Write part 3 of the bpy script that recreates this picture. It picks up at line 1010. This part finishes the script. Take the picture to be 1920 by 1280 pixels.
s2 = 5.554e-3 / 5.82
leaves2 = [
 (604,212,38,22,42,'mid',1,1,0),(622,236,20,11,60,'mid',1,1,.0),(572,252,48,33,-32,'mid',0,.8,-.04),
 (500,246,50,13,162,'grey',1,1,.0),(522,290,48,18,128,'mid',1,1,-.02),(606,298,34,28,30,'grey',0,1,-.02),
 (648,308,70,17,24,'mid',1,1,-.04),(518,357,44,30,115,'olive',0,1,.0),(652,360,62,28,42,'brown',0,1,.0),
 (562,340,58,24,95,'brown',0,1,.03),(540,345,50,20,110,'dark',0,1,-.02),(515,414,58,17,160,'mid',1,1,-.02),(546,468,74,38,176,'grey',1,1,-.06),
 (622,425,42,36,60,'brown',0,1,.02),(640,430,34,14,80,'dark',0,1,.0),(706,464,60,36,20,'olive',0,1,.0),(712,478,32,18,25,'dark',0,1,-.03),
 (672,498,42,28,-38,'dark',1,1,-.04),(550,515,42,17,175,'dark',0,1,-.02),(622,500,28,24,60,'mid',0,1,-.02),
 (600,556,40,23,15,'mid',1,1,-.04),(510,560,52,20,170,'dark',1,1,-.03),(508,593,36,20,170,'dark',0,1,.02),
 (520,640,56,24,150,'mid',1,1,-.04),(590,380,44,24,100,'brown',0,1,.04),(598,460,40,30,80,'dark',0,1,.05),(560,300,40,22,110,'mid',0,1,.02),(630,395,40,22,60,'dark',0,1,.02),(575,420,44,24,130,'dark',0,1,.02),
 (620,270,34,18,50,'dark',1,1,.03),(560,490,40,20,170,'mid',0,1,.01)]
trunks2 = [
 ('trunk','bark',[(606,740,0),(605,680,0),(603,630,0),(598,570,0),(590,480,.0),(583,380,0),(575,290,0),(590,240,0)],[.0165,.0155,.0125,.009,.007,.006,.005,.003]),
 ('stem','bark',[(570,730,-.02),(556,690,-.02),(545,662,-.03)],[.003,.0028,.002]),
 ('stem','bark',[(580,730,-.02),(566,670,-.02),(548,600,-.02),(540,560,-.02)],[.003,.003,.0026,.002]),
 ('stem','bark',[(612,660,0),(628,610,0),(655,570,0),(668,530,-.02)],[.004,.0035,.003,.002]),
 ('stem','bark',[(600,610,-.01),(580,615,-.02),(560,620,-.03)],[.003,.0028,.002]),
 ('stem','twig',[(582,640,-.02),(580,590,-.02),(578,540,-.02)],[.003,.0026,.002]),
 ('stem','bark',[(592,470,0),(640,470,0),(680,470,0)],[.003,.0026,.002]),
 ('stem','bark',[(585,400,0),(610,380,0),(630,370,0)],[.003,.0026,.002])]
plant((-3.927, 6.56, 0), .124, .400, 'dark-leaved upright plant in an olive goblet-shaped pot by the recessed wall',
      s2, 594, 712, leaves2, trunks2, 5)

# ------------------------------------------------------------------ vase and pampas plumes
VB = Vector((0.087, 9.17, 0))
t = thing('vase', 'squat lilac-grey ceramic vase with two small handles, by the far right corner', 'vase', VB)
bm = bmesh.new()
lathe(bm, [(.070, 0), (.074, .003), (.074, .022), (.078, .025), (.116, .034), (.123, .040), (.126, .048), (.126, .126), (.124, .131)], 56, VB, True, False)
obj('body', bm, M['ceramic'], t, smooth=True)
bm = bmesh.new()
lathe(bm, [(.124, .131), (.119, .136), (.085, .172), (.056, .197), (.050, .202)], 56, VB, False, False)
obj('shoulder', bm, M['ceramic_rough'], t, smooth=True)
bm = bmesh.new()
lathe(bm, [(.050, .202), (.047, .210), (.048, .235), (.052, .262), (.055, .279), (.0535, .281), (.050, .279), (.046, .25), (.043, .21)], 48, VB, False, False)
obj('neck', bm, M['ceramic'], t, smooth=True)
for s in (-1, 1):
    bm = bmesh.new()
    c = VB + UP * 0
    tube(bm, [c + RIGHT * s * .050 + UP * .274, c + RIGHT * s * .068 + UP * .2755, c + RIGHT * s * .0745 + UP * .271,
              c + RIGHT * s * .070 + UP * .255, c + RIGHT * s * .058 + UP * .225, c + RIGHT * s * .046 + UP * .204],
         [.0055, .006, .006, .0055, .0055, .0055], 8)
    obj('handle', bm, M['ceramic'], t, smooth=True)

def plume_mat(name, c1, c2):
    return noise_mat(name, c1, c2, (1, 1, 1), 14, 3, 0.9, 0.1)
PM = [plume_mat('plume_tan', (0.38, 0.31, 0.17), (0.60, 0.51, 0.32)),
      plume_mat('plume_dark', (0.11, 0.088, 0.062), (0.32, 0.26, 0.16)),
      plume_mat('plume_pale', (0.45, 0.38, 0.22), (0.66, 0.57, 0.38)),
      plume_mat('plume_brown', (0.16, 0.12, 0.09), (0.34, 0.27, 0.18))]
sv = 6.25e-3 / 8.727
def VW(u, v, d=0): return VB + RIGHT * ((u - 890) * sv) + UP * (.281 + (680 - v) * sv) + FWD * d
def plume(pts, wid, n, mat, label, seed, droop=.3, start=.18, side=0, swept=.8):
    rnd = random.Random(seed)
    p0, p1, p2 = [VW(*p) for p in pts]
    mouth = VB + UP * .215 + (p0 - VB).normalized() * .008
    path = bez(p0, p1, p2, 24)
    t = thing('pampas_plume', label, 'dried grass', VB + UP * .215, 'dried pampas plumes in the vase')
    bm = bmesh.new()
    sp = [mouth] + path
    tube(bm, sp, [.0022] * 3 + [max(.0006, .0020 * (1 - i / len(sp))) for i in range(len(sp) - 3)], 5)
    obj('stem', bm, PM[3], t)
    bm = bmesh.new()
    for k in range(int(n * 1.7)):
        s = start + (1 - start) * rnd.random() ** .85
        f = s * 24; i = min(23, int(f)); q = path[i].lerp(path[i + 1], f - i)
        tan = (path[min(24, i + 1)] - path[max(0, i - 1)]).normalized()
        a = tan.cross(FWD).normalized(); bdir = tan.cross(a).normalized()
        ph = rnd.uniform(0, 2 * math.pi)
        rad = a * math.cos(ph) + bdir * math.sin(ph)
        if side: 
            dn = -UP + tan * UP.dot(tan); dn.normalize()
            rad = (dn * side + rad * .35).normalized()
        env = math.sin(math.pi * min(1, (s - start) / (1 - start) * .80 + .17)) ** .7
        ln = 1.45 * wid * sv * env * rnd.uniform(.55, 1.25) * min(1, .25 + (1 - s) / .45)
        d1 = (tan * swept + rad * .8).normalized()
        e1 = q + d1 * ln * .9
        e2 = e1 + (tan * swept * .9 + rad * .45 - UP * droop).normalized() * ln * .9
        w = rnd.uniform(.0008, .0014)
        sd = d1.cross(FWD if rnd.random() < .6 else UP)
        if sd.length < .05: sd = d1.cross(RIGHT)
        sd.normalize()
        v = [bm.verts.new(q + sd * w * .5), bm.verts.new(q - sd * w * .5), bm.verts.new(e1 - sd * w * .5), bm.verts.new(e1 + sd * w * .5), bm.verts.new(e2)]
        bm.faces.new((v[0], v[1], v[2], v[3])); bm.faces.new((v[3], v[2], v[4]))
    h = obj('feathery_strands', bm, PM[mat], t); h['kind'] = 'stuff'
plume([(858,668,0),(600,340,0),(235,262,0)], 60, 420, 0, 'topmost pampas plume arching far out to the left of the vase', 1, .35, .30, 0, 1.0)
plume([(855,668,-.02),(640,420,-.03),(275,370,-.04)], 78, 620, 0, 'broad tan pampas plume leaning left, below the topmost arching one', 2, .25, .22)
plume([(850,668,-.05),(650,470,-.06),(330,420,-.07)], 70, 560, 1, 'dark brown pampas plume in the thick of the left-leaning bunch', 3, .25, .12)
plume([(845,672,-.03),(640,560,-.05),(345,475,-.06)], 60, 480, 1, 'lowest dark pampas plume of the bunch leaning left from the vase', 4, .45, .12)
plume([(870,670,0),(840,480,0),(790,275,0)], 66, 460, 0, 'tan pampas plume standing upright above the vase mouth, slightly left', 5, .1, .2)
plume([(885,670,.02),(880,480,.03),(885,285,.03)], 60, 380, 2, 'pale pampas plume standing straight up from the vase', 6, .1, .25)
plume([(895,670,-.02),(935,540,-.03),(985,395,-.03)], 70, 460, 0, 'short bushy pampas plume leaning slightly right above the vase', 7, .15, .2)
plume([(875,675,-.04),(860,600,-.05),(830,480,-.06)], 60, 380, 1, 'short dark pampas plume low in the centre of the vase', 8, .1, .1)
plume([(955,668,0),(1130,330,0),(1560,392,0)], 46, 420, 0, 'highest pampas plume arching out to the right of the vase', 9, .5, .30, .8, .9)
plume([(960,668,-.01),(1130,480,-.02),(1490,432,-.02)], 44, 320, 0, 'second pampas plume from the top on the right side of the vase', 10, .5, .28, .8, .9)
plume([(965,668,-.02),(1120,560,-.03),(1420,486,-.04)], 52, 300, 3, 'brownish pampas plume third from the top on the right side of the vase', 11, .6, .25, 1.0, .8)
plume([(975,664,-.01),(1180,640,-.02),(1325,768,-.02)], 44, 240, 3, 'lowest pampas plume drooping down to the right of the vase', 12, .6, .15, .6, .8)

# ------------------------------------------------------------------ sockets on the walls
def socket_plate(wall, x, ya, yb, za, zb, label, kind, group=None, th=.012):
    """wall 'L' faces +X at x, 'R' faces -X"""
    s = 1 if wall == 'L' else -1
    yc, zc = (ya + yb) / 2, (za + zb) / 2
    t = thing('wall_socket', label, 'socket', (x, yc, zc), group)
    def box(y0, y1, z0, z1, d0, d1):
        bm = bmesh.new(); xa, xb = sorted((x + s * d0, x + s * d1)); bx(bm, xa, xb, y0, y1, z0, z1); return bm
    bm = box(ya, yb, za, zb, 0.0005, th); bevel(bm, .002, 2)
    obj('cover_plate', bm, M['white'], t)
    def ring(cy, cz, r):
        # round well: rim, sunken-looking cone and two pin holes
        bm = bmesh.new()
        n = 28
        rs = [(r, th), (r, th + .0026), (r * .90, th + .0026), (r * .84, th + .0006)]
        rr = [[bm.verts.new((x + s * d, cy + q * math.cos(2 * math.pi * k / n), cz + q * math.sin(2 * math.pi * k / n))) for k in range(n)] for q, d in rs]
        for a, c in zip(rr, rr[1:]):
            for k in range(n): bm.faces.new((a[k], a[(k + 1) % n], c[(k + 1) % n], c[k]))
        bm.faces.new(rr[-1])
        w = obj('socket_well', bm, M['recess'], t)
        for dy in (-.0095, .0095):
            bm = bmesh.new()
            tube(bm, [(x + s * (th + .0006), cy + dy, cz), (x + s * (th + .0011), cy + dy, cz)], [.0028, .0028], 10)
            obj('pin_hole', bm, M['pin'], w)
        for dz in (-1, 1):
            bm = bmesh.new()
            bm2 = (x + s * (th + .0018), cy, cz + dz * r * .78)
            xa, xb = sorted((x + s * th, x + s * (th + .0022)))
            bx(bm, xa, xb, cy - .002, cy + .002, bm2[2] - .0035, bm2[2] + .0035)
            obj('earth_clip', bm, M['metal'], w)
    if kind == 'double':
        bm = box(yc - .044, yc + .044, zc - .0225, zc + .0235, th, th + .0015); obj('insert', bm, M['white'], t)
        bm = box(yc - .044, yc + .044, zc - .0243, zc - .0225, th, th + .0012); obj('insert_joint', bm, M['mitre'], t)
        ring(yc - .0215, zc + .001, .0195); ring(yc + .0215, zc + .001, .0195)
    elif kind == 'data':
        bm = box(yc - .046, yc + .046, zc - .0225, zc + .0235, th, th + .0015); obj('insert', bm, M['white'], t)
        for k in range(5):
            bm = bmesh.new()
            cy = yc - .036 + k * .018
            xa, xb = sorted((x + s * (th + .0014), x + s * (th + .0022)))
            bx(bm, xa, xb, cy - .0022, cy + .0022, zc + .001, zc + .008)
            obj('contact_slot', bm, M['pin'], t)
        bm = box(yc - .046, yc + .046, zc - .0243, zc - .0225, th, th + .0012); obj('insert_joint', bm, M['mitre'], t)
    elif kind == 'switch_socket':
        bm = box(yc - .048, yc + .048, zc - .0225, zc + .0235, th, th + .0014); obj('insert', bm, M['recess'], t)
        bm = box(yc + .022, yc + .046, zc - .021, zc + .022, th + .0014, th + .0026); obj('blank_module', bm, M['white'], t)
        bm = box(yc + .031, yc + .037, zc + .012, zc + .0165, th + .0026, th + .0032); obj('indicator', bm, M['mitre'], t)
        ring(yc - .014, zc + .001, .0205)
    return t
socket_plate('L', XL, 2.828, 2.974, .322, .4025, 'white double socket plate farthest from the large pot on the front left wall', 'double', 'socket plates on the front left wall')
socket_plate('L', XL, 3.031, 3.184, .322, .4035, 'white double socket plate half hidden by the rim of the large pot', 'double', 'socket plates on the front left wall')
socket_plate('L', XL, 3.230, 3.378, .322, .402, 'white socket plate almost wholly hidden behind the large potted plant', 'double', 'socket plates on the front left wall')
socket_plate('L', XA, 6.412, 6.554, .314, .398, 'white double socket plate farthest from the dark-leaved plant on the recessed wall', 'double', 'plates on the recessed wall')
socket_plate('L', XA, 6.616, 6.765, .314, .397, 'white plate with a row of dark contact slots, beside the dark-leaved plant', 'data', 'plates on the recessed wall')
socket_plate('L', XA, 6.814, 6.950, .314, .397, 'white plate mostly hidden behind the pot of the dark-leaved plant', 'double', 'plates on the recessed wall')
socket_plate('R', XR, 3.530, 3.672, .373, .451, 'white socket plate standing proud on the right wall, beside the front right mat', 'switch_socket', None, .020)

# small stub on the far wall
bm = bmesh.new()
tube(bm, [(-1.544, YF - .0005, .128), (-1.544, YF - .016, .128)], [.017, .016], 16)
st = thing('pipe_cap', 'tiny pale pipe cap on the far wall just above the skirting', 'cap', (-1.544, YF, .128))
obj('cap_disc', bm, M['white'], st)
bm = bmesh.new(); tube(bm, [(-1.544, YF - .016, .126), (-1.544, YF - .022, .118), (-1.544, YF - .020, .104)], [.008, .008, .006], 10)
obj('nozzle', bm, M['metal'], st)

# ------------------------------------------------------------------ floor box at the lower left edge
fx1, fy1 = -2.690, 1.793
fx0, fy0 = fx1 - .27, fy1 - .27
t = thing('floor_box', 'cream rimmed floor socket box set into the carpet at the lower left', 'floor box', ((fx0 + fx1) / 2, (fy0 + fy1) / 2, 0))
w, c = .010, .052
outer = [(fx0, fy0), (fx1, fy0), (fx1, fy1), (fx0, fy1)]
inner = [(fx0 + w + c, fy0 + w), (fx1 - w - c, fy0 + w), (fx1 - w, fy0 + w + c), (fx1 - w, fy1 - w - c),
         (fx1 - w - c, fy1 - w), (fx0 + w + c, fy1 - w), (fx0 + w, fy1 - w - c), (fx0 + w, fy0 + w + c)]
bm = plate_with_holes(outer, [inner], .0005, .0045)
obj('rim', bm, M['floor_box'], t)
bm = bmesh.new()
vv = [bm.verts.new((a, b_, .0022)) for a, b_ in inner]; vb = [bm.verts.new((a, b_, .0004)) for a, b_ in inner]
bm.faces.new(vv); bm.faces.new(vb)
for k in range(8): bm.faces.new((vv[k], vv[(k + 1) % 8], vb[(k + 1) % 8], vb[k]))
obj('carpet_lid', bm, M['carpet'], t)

....

Directions for this task: Where a line of the data holds "olive", show that line.

Final result:
 (648,308,70,17,24,'mid',1,1,-.04),(518,357,44,30,115,'olive',0,1,.0),(652,360,62,28,42,'brown',0,1,.0),
 (622,425,42,36,60,'brown',0,1,.02),(640,430,34,14,80,'dark',0,1,.0),(706,464,60,36,20,'olive',0,1,.0),(712,478,32,18,25,'dark',0,1,-.03),
plant((-3.927, 6.56, 0), .124, .400, 'dark-leaved upright plant in an olive goblet-shaped pot by the recessed wall',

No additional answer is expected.